Cada diciembre, Froxán parece detener el tiempo. No es magia —aunque huele un poco a ella—, sino la Festa da Pisa da Castaña, ese momento del año en que el Courel decide recordar al mundo que sus tradiciones no se guardan en vitrinas, sino que se pisan, se golpean y se celebran en comunidad.
Llegas al pueblo y lo primero que te recibe es el olor: humo del sequeiro, madera húmeda, castaña que lleva semanas esperando su momento de gloria. Los vecinos se mueven entre el bullicio con esa naturalidad de quien ha hecho esto toda la vida, y tú te quedas mirando, como quien intenta aprender sin molestar. Pero no pasa mucho tiempo antes de que alguien te diga: “Veña, colle o saco e proba ti tamén”. Y allí estás, golpeando castañas contra un tronco, sintiéndote parte de algo que existía mucho antes de ti y que, si hay justicia, seguirá existiendo mucho después.

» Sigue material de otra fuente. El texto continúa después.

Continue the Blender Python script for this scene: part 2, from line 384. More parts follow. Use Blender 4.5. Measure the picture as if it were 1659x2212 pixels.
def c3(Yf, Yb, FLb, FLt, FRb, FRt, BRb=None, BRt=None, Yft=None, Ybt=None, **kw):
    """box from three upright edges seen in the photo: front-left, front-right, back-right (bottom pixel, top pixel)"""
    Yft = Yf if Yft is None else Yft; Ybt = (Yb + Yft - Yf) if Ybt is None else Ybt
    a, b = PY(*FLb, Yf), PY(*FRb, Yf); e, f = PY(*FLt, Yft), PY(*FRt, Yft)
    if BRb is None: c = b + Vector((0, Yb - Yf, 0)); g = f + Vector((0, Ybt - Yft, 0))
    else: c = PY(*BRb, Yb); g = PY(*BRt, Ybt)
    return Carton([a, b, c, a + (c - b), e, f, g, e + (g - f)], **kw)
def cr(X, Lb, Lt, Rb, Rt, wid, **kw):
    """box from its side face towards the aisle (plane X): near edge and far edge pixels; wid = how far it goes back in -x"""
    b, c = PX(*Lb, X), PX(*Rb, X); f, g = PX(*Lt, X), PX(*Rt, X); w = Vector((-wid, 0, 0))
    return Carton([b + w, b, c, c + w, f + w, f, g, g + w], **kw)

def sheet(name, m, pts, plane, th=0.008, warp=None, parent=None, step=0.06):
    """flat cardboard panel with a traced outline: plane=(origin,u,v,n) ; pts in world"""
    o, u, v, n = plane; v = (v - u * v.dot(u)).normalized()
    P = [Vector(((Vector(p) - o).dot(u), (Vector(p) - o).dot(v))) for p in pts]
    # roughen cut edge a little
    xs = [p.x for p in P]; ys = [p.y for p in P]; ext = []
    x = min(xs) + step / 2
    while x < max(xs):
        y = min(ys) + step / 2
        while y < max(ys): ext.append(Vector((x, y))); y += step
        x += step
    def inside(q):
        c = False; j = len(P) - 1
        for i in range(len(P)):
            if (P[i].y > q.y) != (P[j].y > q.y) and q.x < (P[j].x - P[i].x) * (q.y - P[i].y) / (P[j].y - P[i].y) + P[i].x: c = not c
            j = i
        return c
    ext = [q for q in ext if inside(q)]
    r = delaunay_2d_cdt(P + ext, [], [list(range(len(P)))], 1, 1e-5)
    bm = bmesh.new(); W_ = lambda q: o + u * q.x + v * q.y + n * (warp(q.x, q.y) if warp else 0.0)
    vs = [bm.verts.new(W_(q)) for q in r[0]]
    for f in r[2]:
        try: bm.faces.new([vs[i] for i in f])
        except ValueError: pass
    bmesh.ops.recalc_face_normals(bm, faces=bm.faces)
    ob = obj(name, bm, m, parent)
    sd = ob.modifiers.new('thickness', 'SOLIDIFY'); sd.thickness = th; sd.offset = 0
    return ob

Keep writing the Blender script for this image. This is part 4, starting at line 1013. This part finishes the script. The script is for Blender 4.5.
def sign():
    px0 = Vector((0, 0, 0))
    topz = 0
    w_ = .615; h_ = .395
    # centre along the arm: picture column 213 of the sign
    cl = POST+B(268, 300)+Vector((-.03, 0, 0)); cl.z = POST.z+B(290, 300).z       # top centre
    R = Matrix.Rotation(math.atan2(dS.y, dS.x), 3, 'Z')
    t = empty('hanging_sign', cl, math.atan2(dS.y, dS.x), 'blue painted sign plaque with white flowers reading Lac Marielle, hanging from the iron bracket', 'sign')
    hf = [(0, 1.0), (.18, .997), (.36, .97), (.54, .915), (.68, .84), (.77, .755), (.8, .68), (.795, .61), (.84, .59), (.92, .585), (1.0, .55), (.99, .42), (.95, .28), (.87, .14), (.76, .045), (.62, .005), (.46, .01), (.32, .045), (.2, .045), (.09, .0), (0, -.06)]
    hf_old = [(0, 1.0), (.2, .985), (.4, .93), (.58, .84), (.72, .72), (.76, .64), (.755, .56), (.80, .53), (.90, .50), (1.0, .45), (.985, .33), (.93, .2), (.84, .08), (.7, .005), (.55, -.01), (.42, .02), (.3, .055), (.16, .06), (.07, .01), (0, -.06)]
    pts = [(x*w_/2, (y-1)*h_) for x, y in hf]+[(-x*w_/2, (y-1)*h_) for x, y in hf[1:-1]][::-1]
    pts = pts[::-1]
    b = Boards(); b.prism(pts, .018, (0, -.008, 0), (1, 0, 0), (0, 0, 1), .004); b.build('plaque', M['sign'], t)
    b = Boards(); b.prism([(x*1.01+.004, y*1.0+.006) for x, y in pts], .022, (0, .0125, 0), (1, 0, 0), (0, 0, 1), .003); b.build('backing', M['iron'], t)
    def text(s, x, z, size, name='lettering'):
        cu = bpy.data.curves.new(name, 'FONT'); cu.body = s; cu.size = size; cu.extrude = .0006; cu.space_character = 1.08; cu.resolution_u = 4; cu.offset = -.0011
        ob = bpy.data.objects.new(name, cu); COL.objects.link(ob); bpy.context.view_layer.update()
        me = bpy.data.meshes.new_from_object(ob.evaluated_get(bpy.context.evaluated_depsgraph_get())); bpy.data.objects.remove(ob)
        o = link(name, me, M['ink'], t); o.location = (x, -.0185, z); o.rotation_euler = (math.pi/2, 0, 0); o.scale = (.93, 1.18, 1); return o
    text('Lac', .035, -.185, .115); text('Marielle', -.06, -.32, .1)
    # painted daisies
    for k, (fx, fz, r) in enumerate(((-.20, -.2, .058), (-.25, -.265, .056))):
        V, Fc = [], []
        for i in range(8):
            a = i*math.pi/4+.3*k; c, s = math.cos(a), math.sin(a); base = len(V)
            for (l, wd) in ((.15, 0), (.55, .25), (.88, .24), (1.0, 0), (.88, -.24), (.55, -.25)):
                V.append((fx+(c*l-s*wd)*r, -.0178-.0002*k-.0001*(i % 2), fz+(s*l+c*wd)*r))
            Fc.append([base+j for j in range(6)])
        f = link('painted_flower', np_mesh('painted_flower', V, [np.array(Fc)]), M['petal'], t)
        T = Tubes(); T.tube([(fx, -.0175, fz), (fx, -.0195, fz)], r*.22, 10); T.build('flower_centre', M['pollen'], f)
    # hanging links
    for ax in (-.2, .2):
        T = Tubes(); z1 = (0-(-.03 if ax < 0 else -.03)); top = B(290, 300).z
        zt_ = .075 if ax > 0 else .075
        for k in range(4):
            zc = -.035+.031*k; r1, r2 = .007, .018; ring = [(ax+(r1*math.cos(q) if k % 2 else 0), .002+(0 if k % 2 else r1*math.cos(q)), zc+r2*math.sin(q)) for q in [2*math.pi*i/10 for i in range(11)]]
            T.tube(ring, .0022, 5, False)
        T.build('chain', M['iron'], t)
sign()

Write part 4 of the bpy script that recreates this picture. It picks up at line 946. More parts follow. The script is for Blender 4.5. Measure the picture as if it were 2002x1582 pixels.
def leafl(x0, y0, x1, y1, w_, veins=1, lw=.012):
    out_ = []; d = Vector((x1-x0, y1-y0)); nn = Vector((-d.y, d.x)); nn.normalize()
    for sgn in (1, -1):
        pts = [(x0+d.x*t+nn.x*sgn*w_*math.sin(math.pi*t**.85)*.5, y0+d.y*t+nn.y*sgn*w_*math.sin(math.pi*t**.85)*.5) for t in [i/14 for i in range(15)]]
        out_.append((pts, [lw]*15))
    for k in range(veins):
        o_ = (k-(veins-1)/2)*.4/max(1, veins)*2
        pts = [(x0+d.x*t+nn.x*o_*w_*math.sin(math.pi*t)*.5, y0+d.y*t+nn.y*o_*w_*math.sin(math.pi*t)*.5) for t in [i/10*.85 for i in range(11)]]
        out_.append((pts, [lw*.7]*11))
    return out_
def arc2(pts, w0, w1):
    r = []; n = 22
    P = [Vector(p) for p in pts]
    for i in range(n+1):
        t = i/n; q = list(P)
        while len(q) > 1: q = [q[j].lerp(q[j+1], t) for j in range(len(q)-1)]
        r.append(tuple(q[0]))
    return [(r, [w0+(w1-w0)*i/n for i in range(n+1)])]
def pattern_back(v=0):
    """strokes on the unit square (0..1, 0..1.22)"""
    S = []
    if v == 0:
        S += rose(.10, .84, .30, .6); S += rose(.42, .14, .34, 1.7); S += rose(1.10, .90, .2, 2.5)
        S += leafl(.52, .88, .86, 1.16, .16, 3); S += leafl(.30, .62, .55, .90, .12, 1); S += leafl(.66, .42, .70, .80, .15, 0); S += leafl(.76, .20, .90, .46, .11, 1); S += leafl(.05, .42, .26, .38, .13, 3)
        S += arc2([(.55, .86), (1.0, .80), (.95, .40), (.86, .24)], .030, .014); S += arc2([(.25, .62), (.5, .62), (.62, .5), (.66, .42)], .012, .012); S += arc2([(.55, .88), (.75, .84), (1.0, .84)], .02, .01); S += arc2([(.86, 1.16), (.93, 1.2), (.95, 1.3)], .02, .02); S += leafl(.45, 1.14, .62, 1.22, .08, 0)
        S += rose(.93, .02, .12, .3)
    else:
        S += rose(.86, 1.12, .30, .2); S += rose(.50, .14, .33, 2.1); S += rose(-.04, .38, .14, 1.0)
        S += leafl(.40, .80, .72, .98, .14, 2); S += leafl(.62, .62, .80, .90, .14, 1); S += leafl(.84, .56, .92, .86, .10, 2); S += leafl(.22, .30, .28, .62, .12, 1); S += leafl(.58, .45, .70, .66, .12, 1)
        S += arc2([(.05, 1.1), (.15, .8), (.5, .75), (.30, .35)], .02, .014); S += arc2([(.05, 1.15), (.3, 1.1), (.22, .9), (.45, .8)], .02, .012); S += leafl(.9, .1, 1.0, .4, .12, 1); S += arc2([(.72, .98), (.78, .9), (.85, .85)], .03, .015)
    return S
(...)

La pisa es trabajo, sí, pero también es risa, es ritmo, es una especie de coreografía rural que termina siempre de la misma manera: con las castañas limpias en el bandoxo y la gente compartiendo comida, historias y alguna que otra anécdota exagerada —porque en Galicia la realidad siempre mejora con un poco de literatura.
Lo mejor de todo es que la fiesta no busca deslumbrar; no necesita artificios. Se limita a recordarte que la vida también se teje con gestos antiguos, con manos que trabajan juntas y con un paisaje que insiste en ser parte de la historia. Froxán, en esos días, no es un lugar: es una memoria viva, y tú tienes la suerte de entrar en ella.